All in all, the four shows that were planned for the weekend were cut down to two, and the show that we were supposed to do on Friday never materialized; so out of six planned gigs so far, only three have happened, and the last two we had to really fight to do at all. This is apparently par for the course in Clowns Without Borders; in these parts of the world where resources are few and everything is improvised, life has a nasty habit of coming up short.

On the drive back, the group decided to go through Tuxtla since some of the CHISPA staff live there, and because on the map, it looks like an easier drive... Ha! We ended up on several tiny dirt roads (that were actually just mud, washing away like the rest of the place) and almost lost. Traffic lanes are only taken as suggestions, here, and in the country anything goes. The driver of my vehicle, Fredy, is a great guy but he drives with an almost religious conviction that the left side of the road has fewer potholes than the right, which made for some consternation among drivers heading in the opposite direction.
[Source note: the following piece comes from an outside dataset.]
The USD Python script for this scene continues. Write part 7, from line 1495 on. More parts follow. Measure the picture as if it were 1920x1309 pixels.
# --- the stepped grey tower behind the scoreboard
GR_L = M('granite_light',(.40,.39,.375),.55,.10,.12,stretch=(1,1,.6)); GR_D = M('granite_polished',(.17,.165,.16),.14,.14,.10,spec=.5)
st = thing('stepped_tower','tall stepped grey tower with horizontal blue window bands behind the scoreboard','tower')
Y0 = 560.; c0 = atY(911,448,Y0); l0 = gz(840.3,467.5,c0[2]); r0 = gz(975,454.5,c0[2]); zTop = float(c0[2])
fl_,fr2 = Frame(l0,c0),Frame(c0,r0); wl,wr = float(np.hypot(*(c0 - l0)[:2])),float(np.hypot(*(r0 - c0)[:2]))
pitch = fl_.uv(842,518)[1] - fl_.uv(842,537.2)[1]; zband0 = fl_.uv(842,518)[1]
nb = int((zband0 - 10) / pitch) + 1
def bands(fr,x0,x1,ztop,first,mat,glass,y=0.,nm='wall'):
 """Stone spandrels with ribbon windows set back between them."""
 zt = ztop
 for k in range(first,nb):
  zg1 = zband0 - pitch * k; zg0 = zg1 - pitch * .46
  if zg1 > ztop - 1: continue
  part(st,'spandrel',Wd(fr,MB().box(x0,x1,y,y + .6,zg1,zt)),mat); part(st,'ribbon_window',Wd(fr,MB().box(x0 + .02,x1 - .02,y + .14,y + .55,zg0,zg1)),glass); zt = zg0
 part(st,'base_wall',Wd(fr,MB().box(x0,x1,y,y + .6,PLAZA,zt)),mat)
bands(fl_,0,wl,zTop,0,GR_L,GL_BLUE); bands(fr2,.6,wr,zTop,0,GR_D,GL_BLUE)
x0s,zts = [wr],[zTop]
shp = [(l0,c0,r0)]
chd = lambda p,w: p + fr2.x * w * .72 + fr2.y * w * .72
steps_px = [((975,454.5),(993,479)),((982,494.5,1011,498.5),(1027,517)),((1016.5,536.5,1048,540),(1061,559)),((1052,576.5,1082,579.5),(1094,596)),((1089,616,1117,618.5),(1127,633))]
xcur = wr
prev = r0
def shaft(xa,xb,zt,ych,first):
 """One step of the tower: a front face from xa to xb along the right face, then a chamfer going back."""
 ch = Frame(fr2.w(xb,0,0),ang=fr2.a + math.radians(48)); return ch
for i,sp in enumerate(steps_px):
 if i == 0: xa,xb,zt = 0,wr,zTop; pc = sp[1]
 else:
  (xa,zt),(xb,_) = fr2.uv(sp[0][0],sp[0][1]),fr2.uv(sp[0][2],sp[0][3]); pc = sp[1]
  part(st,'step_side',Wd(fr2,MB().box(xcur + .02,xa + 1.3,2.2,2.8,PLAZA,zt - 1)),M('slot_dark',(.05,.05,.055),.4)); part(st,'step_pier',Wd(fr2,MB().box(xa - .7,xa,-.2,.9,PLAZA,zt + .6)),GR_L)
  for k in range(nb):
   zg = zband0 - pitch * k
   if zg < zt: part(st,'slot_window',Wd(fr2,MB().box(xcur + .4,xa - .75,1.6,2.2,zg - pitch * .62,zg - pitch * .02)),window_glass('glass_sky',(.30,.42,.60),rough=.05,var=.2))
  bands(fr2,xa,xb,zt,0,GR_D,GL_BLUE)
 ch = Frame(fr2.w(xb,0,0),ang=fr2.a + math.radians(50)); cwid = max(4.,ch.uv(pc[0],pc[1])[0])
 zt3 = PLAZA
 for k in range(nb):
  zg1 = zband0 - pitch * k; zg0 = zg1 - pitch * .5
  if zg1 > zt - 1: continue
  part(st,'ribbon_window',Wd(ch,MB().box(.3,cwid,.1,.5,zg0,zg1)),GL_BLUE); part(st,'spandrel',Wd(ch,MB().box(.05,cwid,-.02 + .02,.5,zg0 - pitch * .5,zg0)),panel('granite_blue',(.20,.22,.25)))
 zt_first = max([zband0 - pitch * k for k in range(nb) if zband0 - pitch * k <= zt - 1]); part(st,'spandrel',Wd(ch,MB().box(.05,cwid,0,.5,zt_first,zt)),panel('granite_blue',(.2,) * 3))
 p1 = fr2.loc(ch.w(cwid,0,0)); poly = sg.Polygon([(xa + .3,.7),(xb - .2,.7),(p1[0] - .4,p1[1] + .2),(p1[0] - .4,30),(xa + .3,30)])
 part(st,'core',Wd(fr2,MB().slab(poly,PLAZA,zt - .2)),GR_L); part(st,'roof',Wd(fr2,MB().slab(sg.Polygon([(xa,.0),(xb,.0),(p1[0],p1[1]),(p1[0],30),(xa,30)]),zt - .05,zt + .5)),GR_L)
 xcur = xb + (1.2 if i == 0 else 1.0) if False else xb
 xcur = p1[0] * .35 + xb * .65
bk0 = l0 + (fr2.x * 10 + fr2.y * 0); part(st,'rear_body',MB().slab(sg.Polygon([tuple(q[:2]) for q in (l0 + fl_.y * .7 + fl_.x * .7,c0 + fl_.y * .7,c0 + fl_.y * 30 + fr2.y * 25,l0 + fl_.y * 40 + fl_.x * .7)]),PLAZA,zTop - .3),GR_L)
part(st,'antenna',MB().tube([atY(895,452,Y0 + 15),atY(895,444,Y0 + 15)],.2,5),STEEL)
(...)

All in all, drivers here, while impulsive and unpredictable, are not aggressive and they keep a pretty light touch on the gas pedal; they're very aware of people or vehicles that might move in front of them. Small maneuvers that would cause wrecks in Denver are no problem here, and I think a lot about driving in Brooklyn, where people who learned to drive in places like this are sharing the road with aggressive Yanks and the relentless stress of the city. Brooklyn seems less random and insane in this context — but still worrisome and scary.